Raczyński zauważył, że w Kijowie takie akcje opieki nad grobami prowadzone są też przed Wielkanocą. Natomiast przed tegorocznym Dniem Wszystkich Świętych akcje porządkowania polskich grobów odbywają się również w Żytomierzu i Winnnicy.
W akcji na Cmentarzu Bajkowa wzięli udział polscy dyplomaci, przedstawiciele Międzynarodowego Stowarzyszenia Przedsiębiorców Polskich na Ukrainie, polskiej społeczności w Kijowie, a także członkowie katolickiej charytatywnej organizacji Rycerze Kolumba.
"Cieszę się, że tradycyjnie, kolejny rok, możemy kultywować tradycję ważną nie tylko dla Polaków, ale dla wszystkich katolików, którzy dbają o groby swoich bliskich" - zwróciła się do zebranych konsul generalna RP Dorota Dmuchowska. "Mieszkamy tu czasowo i groby naszych bliskich najczęściej znajdują się w Polsce, więc tutaj, symbolicznie, przykładając się do pracy, zapalając świeczki, łączymy się duchowo z naszymi bliskimi, którzy zostali po tamtej stronie granicy" - zaznaczyła konsul.

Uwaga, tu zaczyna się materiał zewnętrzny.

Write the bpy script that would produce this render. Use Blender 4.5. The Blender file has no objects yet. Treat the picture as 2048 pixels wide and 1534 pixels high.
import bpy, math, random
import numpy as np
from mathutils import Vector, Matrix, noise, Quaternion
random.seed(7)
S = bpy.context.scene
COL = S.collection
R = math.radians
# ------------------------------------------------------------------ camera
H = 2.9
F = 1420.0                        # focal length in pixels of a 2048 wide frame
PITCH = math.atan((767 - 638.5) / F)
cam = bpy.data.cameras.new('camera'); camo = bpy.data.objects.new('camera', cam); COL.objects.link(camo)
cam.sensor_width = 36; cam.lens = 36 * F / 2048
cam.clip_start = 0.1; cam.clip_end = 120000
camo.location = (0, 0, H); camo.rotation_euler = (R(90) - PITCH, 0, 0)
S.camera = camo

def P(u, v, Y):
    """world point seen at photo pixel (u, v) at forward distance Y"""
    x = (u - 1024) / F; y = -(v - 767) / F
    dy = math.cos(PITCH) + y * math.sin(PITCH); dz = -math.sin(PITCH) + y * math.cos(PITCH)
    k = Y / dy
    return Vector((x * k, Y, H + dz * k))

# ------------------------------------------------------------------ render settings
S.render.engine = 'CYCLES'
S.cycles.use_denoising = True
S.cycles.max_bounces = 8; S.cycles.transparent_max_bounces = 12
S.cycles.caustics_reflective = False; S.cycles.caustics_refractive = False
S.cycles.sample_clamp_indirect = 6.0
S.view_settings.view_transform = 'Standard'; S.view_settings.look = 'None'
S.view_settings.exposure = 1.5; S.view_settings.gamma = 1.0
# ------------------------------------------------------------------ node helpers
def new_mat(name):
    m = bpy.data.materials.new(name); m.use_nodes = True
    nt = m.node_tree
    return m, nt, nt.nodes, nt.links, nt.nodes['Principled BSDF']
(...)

Robert Czyżewski, dyrektor Instytutu Polskiego w Kijowie, powiedział PAP, że Cmentarz Bajkowa jest "śladem bardzo silnej polskiej obecności w Kijowie". Polacy pochowani są w historycznej części nekropolii, która była zakładana w latach 1832-34. Znajduje się tu m.in. grób malarza Wilhelma Kotarbińskiego, prezydenta Kijowa i założyciela Towarzystwa Polskiego Józefa Zawadzkiego oraz polskiego księgarza i wydawcy Leona Idzikowskiego. Spoczywają tu także żołnierze Wojska Polskiego z roku 1920. "Są tu bardzo różne fragmenty historii" - zwrócił uwagę Czyżewski.
"W czasach sowieckich, szczególnie przed II wojną światową, w świadomy sposób próbowano polskość stąd w ogóle wyrugować, niszczono również pamięć" - oświadczył dyrektor. "Później nałożyło się na to to, co widzimy też na naszych cmentarzach - miejsce na cmentarzu, szczególnie historycznym, jest cenne, więc zaczęły się nowe pochówki" - kontynuował. "Ogromne przestrzenie dawnego polskiego cmentarza są poprzecinane nowymi pochówkami, a znaczna część dawnych polskich mogił jest na tyle zrujnowana, że nawet nie możemy ich zrekonstruować" - dodał. Według niego Cmentarz Bajkowa "powoli zostaje oddawany przyrodzie: groby porastają bluszczem, ale też popadają w niepamięć, co z polskiego punktu widzenia jest smutne".
Polskie groby znajdują się również na innych cmentarzach w stolicy Ukrainy, m.in. w dzielnicy Darnica, gdzie pochowani są polegli w czasie II wojny światowej żołnierze I Armii Wojska Polskiego.
Około 3,5 tys. Polaków znalazło wieczny odpoczynek w położonym tuż u granic Kijowa lesie w Bykowni. Leżą oni w zbiorowych mogiłach, w których pogrzebano łącznie blisko 150 tys. ofiar komunizmu różnych narodowości. Polaków, którzy pochowani są w Bykowni, zgładzono na podstawie decyzji najwyższych władz ZSRR z 5 marca 1940 roku, tej samej, której skutkiem było zamordowanie w sumie ok. 22 tys. Polaków m.in. w Katyniu, Charkowie i Kalininie (obecnie Twer).